**Aim of the exercise**
Pictures in the data below are not part of the copy; transcribe everything else exactly.

**Listing**

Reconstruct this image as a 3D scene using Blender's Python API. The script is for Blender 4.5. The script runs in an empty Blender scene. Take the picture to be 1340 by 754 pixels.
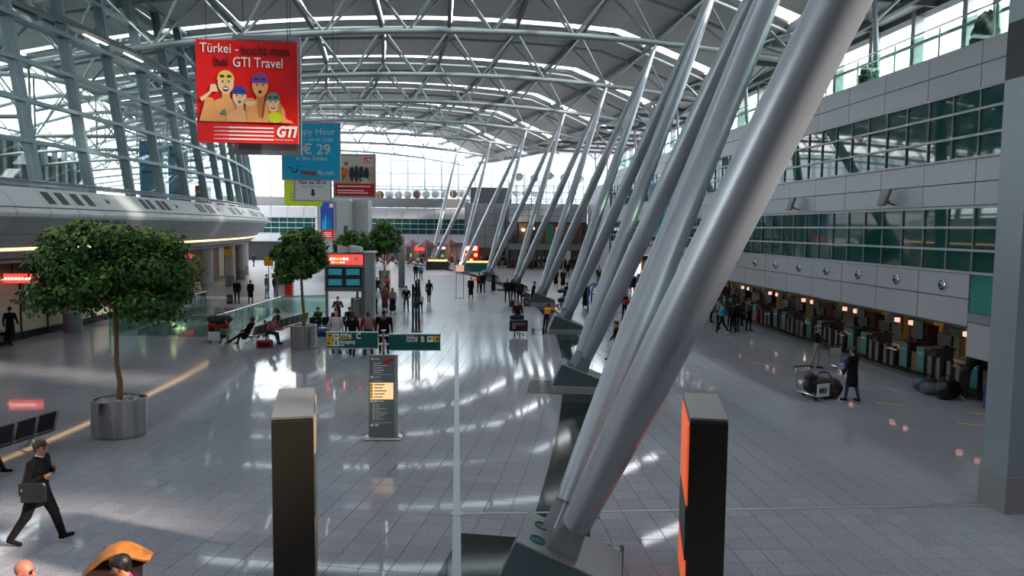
import bpy, math, random
import numpy as np
from mathutils import Vector, Matrix, Quaternion
random.seed(7)
sc = bpy.context.scene
COL = sc.collection
PI = math.pi

# ---------------------------------------------------------------- camera
EYE = 5.5
YAW, PITCH, ROLL = 0.0724743, 0.0780826, 0.010472
fwd = Vector((math.sin(YAW)*math.cos(PITCH), math.cos(YAW)*math.cos(PITCH), -math.sin(PITCH)))
rgt = Vector((math.cos(YAW), -math.sin(YAW), 0))
up_ = rgt.cross(fwd)
r2 = rgt*math.cos(ROLL) + up_*math.sin(ROLL)
u2 = up_*math.cos(ROLL) - rgt*math.sin(ROLL)
cam_data = bpy.data.cameras.new('camera')
cam_data.sensor_width = 36.0
cam_data.lens = 36.0*1000/1340
cam_data.clip_end = 2000
cam = bpy.data.objects.new('camera', cam_data)
cam.matrix_world = Matrix(((r2.x, u2.x, -fwd.x, 0), (r2.y, u2.y, -fwd.y, 0), (r2.z, u2.z, -fwd.z, EYE), (0, 0, 0, 1)))
COL.objects.link(cam)
sc.camera = cam

# ---------------------------------------------------------------- sky, sun, exposure
world = bpy.data.worlds.new('world'); sc.world = world
world.use_nodes = True
wn = world.node_tree; wn.nodes.clear()
wo = wn.nodes.new('ShaderNodeOutputWorld'); wb = wn.nodes.new('ShaderNodeBackground')
wb.inputs[0].default_value = (0.94, 0.97, 1.0, 1); wb.inputs[1].default_value = 4.6
wn.links.new(wb.outputs[0], wo.inputs[0])
sun_d = bpy.data.lights.new('sun', 'SUN'); sun_d.energy = 5.0; sun_d.angle = math.radians(3); sun_d.color = (1.0, 0.86, 0.72)
sun = bpy.data.objects.new('sun', sun_d); COL.objects.link(sun)
sun.rotation_euler = Vector((-0.86, 0.42, -0.52)).to_track_quat('-Z', 'Y').to_euler()
sc.view_settings.view_transform = 'Standard'
sc.view_settings.look = 'None'
sc.view_settings.gamma = 1.0
sc.view_settings.use_curve_mapping = False
sc.view_settings.exposure = 0.58
sc.cycles.max_bounces = 8
sc.cycles.diffuse_bounces = 4
sc.cycles.glossy_bounces = 4
sc.cycles.transparent_max_bounces = 16
sc.cycles.use_denoising = True
sc.cycles.sample_clamp_indirect = 6.0
sc.cycles.caustics_reflective = False
sc.cycles.caustics_refractive = False

# ---------------------------------------------------------------- hall geometry: the hall bends gently about a far centre
CX, CY, RAD = -163.9, 51.0, 170.0
def P(a, s, z=0.0):
    t = (s-CY)/RAD
    r = RAD+a
    return Vector((CX+r*math.cos(t), CY+r*math.sin(t), z))
def ang(s): return (s-CY)/RAD          # z rotation of things lined up with the bend
NODES = [-8.0, 5.85, 19.5, 33.2, 47.0, 60.8, 74.4, 88.0, 101.5, 114.5, 127.5]
NODEA = [7.6, 7.1, 6.5, 6.1, 6.0, 6.0, 6.0, 6.0, 6.0, 6.0, 6.0]
FEET = [11.1, 25.4, 39.8, 54.2, 67.5, 81.2, 94.5, 108.0]

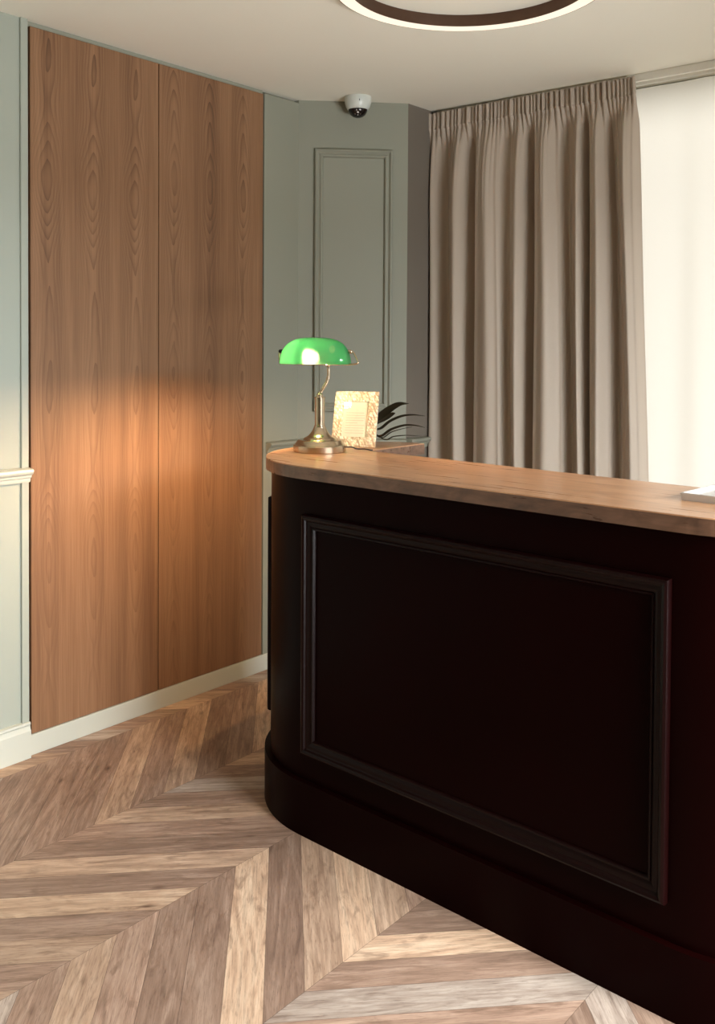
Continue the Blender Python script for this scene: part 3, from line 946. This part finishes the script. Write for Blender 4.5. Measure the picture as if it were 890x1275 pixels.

**Response to the task**
Reconstruct this image as a 3D scene using Blender's Python API. The script is for Blender 4.5. The script runs in an empty Blender scene. Take the picture to be 1340 by 754 pixels.
import bpy, math, random
import numpy as np
from mathutils import Vector, Matrix, Quaternion
random.seed(7)
sc = bpy.context.scene
COL = sc.collection
PI = math.pi

# ---------------------------------------------------------------- camera
EYE = 5.5
YAW, PITCH, ROLL = 0.0724743, 0.0780826, 0.010472
fwd = Vector((math.sin(YAW)*math.cos(PITCH), math.cos(YAW)*math.cos(PITCH), -math.sin(PITCH)))
rgt = Vector((math.cos(YAW), -math.sin(YAW), 0))
up_ = rgt.cross(fwd)
r2 = rgt*math.cos(ROLL) + up_*math.sin(ROLL)
u2 = up_*math.cos(ROLL) - rgt*math.sin(ROLL)
cam_data = bpy.data.cameras.new('camera')
cam_data.sensor_width = 36.0
cam_data.lens = 36.0*1000/1340
cam_data.clip_end = 2000
cam = bpy.data.objects.new('camera', cam_data)
cam.matrix_world = Matrix(((r2.x, u2.x, -fwd.x, 0), (r2.y, u2.y, -fwd.y, 0), (r2.z, u2.z, -fwd.z, EYE), (0, 0, 0, 1)))
COL.objects.link(cam)
sc.camera = cam

# ---------------------------------------------------------------- sky, sun, exposure
world = bpy.data.worlds.new('world'); sc.world = world
world.use_nodes = True
wn = world.node_tree; wn.nodes.clear()
wo = wn.nodes.new('ShaderNodeOutputWorld'); wb = wn.nodes.new('ShaderNodeBackground')
wb.inputs[0].default_value = (0.94, 0.97, 1.0, 1); wb.inputs[1].default_value = 4.6
wn.links.new(wb.outputs[0], wo.inputs[0])
sun_d = bpy.data.lights.new('sun', 'SUN'); sun_d.energy = 5.0; sun_d.angle = math.radians(3); sun_d.color = (1.0, 0.86, 0.72)
sun = bpy.data.objects.new('sun', sun_d); COL.objects.link(sun)
sun.rotation_euler = Vector((-0.86, 0.42, -0.52)).to_track_quat('-Z', 'Y').to_euler()
sc.view_settings.view_transform = 'Standard'
sc.view_settings.look = 'None'
sc.view_settings.gamma = 1.0
sc.view_settings.use_curve_mapping = False
sc.view_settings.exposure = 0.58
sc.cycles.max_bounces = 8
sc.cycles.diffuse_bounces = 4
sc.cycles.glossy_bounces = 4
sc.cycles.transparent_max_bounces = 16
sc.cycles.use_denoising = True
sc.cycles.sample_clamp_indirect = 6.0
sc.cycles.caustics_reflective = False
sc.cycles.caustics_refractive = False

# ---------------------------------------------------------------- hall geometry: the hall bends gently about a far centre
CX, CY, RAD = -163.9, 51.0, 170.0
def P(a, s, z=0.0):
    t = (s-CY)/RAD
    r = RAD+a
    return Vector((CX+r*math.cos(t), CY+r*math.sin(t), z))
def ang(s): return (s-CY)/RAD          # z rotation of things lined up with the bend
NODES = [-8.0, 5.85, 19.5, 33.2, 47.0, 60.8, 74.4, 88.0, 101.5, 114.5, 127.5]
NODEA = [7.6, 7.1, 6.5, 6.1, 6.0, 6.0, 6.0, 6.0, 6.0, 6.0, 6.0]
FEET = [11.1, 25.4, 39.8, 54.2, 67.5, 81.2, 94.5, 108.0]

Continue the Blender Python script for this scene: part 3, from line 946. This part finishes the script. Write for Blender 4.5. Measure the picture as if it were 890x1275 pixels.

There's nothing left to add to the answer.